Your objective » Reproduce the full listing below unchanged, apart from the pictures.

Collected material »

-- -- --

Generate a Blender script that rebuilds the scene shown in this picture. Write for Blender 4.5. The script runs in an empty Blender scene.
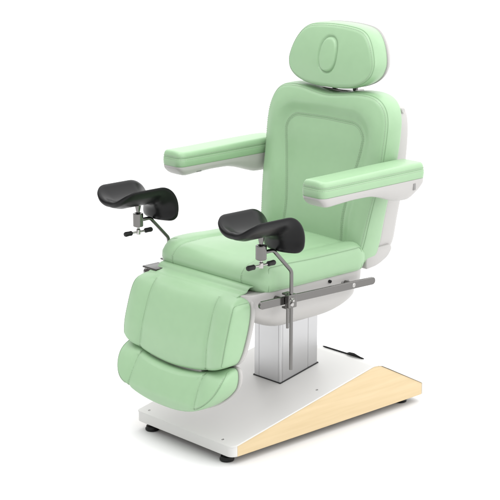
import bpy, math, random
from mathutils import Vector, Matrix
random.seed(4)
SC = bpy.context.scene
COL = SC.collection
PI = math.pi

# ------------------------------------------------------------------ camera
cam_d = bpy.data.cameras.new('camera')
cam = bpy.data.objects.new('camera', cam_d)
COL.objects.link(cam)
cam_d.sensor_width = 36.0
cam_d.lens = 1614.0 / 500.0 * 36.0
cam_d.clip_start = 0.1
cam_d.clip_end = 300.0
yaw, pit = math.radians(47.2), math.atan(410.0 / 1614.0)
hd = Vector((-math.sin(yaw), math.cos(yaw), 0))
fw = hd * math.cos(pit) + Vector((0, 0, -math.sin(pit)))
rt = fw.cross(Vector((0, 0, 1))).normalized()
up = rt.cross(fw)
M = Matrix((rt, up, -fw)).transposed().to_4x4()
M.translation = Vector((3.836, -3.253, 1.923))
cam.matrix_world = M
SC.camera = cam

# ------------------------------------------------------------------ world: soft studio surround, brightest overhead
world = bpy.data.worlds.new('World')
SC.world = world
world.use_nodes = True
wn, wl = world.node_tree.nodes, world.node_tree.links
wn.clear()
wout = wn.new('ShaderNodeOutputWorld')
wbg = wn.new('ShaderNodeBackground')
wtc = wn.new('ShaderNodeTexCoord')
wdot = wn.new('ShaderNodeVectorMath')
wdot.operation = 'DOT_PRODUCT'
wdot.inputs[1].default_value = (0.10, 0.45, 0.88)
wrp = wn.new('ShaderNodeValToRGB')
wl.new(wtc.outputs['Generated'], wdot.inputs[0])
wl.new(wdot.outputs['Value'], wrp.inputs[0])
wl.new(wrp.outputs[0], wbg.inputs[0])
wl.new(wbg.outputs[0], wout.inputs[0])
e = wrp.color_ramp.elements
e[0].position = 0.0
e[0].color = (0.20, 0.20, 0.20, 1)
e[1].position = 1.0
e[1].color = (1.0, 1.0, 1.0, 1)
m_ = wrp.color_ramp.elements.new(0.35)
m_.color = (0.58, 0.58, 0.58, 1)
wbg.inputs[1].default_value = 2.6


def area(name, loc, target, size, power, col=(1, 1, 1)):
    d = bpy.data.lights.new(name, 'AREA')
    d.shape = 'RECTANGLE'
    d.size, d.size_y = size
    d.energy = power
    d.color = col
    o = bpy.data.objects.new(name, d)
    COL.objects.link(o)
    o.location = loc
    o.rotation_euler = (Vector(target) - Vector(loc)).to_track_quat('-Z', 'Y').to_euler()
    return o


area('softbox_overhead', (0.3, -1.1, 4.4), (0, 0.5, 0.8), (2.2, 2.2), 50)
area('softbox_side', (4.2, 1.0, 2.4), (0, 0.3, 0.6), (2.0, 2.4), 24)

SC.view_settings.view_transform = 'Standard'
SC.view_settings.look = 'None'
SC.view_settings.exposure = 0.0
SC.view_settings.gamma = 1.0

# ------------------------------------------------------------------ materials


def mat(name, col, rough=0.5, metal=0.0, spec=0.5, coat=0.0):
    m = bpy.data.materials.new(name)
    m.use_nodes = True
    b = m.node_tree.nodes['Principled BSDF']
    b.inputs['Base Color'].default_value = (*col, 1)
    b.inputs['Roughness'].default_value = rough
    b.inputs['Metallic'].default_value = metal
    b.inputs['Specular IOR Level'].default_value = spec
    b.inputs['Coat Weight'].default_value = coat
    return m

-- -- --

Written answer »
Generate a Blender script that rebuilds the scene shown in this picture. Write for Blender 4.5. The script runs in an empty Blender scene.
import bpy, math, random
from mathutils import Vector, Matrix
random.seed(4)
SC = bpy.context.scene
COL = SC.collection
PI = math.pi

# ------------------------------------------------------------------ camera
cam_d = bpy.data.cameras.new('camera')
cam = bpy.data.objects.new('camera', cam_d)
COL.objects.link(cam)
cam_d.sensor_width = 36.0
cam_d.lens = 1614.0 / 500.0 * 36.0
cam_d.clip_start = 0.1
cam_d.clip_end = 300.0
yaw, pit = math.radians(47.2), math.atan(410.0 / 1614.0)
hd = Vector((-math.sin(yaw), math.cos(yaw), 0))
fw = hd * math.cos(pit) + Vector((0, 0, -math.sin(pit)))
rt = fw.cross(Vector((0, 0, 1))).normalized()
up = rt.cross(fw)
M = Matrix((rt, up, -fw)).transposed().to_4x4()
M.translation = Vector((3.836, -3.253, 1.923))
cam.matrix_world = M
SC.camera = cam

# ------------------------------------------------------------------ world: soft studio surround, brightest overhead
world = bpy.data.worlds.new('World')
SC.world = world
world.use_nodes = True
wn, wl = world.node_tree.nodes, world.node_tree.links
wn.clear()
wout = wn.new('ShaderNodeOutputWorld')
wbg = wn.new('ShaderNodeBackground')
wtc = wn.new('ShaderNodeTexCoord')
wdot = wn.new('ShaderNodeVectorMath')
wdot.operation = 'DOT_PRODUCT'
wdot.inputs[1].default_value = (0.10, 0.45, 0.88)
wrp = wn.new('ShaderNodeValToRGB')
wl.new(wtc.outputs['Generated'], wdot.inputs[0])
wl.new(wdot.outputs['Value'], wrp.inputs[0])
wl.new(wrp.outputs[0], wbg.inputs[0])
wl.new(wbg.outputs[0], wout.inputs[0])
e = wrp.color_ramp.elements
e[0].position = 0.0
e[0].color = (0.20, 0.20, 0.20, 1)
e[1].position = 1.0
e[1].color = (1.0, 1.0, 1.0, 1)
m_ = wrp.color_ramp.elements.new(0.35)
m_.color = (0.58, 0.58, 0.58, 1)
wbg.inputs[1].default_value = 2.6


def area(name, loc, target, size, power, col=(1, 1, 1)):
    d = bpy.data.lights.new(name, 'AREA')
    d.shape = 'RECTANGLE'
    d.size, d.size_y = size
    d.energy = power
    d.color = col
    o = bpy.data.objects.new(name, d)
    COL.objects.link(o)
    o.location = loc
    o.rotation_euler = (Vector(target) - Vector(loc)).to_track_quat('-Z', 'Y').to_euler()
    return o


area('softbox_overhead', (0.3, -1.1, 4.4), (0, 0.5, 0.8), (2.2, 2.2), 50)
area('softbox_side', (4.2, 1.0, 2.4), (0, 0.3, 0.6), (2.0, 2.4), 24)

SC.view_settings.view_transform = 'Standard'
SC.view_settings.look = 'None'
SC.view_settings.exposure = 0.0
SC.view_settings.gamma = 1.0

# ------------------------------------------------------------------ materials


def mat(name, col, rough=0.5, metal=0.0, spec=0.5, coat=0.0):
    m = bpy.data.materials.new(name)
    m.use_nodes = True
    b = m.node_tree.nodes['Principled BSDF']
    b.inputs['Base Color'].default_value = (*col, 1)
    b.inputs['Roughness'].default_value = rough
    b.inputs['Metallic'].default_value = metal
    b.inputs['Specular IOR Level'].default_value = spec
    b.inputs['Coat Weight'].default_value = coat
    return m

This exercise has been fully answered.